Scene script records
····················

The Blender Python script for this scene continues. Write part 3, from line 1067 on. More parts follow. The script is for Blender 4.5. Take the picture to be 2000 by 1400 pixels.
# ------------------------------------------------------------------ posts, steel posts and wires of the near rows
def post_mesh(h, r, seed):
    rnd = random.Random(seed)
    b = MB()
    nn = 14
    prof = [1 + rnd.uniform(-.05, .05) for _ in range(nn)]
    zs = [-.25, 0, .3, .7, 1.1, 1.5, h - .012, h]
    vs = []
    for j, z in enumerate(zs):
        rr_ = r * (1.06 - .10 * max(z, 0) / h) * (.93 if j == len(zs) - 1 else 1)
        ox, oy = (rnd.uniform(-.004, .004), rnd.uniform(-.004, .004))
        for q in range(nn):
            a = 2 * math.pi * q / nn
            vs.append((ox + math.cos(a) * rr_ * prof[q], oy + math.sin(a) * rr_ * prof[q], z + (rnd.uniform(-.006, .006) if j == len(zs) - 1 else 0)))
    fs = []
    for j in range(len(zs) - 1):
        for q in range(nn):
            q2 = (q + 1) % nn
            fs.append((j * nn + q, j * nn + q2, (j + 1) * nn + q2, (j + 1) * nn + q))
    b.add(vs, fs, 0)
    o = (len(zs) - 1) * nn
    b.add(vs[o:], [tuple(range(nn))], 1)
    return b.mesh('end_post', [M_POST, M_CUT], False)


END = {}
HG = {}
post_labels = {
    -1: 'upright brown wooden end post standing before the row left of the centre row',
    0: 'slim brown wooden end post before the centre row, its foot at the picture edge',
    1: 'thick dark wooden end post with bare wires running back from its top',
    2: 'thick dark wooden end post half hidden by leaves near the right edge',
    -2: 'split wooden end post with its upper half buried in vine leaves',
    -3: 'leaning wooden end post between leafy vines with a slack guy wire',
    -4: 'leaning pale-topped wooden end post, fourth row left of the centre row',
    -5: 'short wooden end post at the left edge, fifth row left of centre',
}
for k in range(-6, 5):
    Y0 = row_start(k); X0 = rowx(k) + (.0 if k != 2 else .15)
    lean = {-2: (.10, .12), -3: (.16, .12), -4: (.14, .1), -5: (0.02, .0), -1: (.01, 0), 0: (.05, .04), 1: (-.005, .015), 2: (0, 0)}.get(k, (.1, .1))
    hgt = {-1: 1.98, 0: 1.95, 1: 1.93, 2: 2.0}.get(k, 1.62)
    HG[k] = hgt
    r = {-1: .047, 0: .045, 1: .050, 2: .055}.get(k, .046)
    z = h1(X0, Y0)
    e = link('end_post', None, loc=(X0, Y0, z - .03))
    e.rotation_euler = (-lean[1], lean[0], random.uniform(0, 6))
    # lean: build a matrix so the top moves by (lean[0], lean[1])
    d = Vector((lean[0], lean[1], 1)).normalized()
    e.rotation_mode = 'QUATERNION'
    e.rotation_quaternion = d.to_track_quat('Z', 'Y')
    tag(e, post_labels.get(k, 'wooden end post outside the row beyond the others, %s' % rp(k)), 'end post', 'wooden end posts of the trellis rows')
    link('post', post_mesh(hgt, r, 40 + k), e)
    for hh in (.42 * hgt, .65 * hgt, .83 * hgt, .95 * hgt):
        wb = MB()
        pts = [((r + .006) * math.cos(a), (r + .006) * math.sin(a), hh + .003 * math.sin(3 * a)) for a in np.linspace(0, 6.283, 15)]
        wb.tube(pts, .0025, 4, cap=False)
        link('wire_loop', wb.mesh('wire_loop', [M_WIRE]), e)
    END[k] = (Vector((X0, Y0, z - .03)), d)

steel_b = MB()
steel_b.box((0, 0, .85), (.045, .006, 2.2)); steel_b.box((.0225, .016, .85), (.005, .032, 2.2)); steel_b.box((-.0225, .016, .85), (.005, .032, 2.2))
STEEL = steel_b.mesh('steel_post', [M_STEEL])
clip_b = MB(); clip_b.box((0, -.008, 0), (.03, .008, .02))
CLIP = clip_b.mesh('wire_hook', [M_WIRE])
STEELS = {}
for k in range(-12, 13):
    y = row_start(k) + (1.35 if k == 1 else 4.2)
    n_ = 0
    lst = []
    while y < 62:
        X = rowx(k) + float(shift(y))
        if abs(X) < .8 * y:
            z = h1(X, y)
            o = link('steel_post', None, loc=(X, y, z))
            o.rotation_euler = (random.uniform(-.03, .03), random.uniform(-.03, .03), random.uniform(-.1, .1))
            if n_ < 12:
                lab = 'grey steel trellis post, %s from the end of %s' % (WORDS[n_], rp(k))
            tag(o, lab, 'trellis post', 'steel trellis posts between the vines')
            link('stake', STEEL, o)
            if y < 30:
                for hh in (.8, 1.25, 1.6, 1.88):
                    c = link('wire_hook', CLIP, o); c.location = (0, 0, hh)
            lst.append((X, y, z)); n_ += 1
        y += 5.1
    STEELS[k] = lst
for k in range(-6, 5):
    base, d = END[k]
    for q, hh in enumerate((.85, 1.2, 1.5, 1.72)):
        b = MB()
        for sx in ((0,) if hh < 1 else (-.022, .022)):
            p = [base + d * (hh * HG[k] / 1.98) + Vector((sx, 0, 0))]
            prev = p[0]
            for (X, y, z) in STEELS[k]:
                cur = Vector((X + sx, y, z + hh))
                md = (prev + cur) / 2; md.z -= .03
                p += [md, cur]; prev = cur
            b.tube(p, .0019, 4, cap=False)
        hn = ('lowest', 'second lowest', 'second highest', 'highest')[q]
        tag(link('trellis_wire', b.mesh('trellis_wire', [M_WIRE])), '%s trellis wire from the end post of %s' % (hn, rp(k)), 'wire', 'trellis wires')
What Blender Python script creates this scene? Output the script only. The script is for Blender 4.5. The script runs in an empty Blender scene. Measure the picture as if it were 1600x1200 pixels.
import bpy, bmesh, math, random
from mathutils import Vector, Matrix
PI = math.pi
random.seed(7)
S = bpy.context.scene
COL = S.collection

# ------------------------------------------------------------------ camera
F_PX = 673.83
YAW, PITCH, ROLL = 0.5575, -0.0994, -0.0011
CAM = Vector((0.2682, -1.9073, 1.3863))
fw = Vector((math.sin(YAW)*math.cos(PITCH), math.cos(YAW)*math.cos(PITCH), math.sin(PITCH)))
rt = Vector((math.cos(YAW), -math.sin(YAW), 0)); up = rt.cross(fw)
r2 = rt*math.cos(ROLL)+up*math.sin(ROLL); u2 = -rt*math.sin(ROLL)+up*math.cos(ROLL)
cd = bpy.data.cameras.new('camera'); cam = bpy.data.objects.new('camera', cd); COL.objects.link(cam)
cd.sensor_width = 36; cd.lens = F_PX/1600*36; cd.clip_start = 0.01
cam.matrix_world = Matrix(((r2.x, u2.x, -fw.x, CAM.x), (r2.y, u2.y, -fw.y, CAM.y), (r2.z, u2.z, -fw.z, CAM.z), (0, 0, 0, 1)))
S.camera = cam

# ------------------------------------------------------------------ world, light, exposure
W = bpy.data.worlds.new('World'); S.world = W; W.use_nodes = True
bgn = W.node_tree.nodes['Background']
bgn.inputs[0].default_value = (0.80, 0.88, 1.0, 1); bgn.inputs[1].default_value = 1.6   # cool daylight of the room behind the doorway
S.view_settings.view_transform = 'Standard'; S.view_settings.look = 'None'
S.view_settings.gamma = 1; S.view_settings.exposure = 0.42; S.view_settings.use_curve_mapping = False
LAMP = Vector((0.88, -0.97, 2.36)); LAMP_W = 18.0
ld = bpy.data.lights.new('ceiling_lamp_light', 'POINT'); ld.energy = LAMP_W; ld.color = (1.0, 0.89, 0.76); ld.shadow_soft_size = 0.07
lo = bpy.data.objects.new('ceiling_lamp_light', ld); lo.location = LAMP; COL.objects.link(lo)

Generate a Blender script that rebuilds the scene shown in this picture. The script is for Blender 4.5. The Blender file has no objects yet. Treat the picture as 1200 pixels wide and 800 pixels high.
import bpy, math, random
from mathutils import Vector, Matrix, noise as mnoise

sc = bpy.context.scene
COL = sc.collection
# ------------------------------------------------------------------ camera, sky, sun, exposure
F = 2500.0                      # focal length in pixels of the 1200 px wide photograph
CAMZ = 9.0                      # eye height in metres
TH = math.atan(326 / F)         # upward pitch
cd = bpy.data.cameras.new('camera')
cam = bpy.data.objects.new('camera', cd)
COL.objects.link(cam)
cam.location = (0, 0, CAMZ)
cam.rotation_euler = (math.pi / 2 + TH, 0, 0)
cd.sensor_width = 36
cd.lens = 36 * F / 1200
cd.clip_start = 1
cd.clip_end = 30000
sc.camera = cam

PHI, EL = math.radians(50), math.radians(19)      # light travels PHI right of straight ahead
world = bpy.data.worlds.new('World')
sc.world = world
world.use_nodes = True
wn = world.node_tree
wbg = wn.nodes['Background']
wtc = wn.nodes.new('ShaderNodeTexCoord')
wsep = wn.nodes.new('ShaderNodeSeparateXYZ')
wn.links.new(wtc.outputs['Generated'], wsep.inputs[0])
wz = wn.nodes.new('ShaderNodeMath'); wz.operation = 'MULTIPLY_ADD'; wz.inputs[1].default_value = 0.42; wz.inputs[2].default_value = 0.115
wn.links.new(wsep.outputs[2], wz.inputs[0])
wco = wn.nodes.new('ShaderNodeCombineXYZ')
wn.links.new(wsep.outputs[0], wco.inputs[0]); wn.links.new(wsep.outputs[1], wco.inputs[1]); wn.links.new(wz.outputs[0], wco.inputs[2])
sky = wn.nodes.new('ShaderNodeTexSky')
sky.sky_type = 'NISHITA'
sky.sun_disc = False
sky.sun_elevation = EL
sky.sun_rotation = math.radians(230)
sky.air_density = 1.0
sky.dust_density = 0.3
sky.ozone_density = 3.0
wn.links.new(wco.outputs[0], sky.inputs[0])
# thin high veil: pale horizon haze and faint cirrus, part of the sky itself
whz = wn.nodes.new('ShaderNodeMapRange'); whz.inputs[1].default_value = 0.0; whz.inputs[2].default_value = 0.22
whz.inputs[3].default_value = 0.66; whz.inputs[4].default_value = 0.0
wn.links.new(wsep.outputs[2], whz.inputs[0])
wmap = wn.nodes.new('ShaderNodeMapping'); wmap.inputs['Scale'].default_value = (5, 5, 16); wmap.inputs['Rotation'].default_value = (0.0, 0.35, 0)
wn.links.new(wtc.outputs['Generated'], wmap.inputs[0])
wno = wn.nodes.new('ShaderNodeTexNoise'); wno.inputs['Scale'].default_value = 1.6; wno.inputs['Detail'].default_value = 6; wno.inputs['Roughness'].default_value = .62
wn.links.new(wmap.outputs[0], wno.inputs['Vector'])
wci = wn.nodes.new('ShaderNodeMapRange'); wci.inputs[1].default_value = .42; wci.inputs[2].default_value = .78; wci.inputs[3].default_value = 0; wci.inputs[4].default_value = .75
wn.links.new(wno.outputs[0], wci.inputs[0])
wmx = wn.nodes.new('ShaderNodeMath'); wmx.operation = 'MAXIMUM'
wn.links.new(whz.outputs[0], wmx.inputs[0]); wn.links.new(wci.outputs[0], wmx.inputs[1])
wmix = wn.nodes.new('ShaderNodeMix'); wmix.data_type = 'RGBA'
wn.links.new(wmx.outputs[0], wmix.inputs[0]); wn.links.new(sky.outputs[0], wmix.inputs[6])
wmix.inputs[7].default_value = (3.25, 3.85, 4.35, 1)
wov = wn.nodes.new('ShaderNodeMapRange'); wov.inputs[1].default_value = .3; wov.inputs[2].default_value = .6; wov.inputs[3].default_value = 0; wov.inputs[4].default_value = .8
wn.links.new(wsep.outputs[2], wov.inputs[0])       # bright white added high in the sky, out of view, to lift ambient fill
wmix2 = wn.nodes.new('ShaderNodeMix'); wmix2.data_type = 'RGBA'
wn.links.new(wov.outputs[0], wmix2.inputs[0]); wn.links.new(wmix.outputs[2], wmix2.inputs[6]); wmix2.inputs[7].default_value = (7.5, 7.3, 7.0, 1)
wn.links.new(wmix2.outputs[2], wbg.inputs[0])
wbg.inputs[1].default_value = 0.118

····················

■ **EXERCISE PROMPT**:
Produce only the lines from the line containing "Generate a Blender" through the line containing "from mathutils import Vector, Matrix, noise", inclusive of both, exactly as they stand in the entries above.

■ **RESPONSE**:
Generate a Blender script that rebuilds the scene shown in this picture. The script is for Blender 4.5. The Blender file has no objects yet. Treat the picture as 1200 pixels wide and 800 pixels high.
import bpy, math, random
from mathutils import Vector, Matrix, noise as mnoise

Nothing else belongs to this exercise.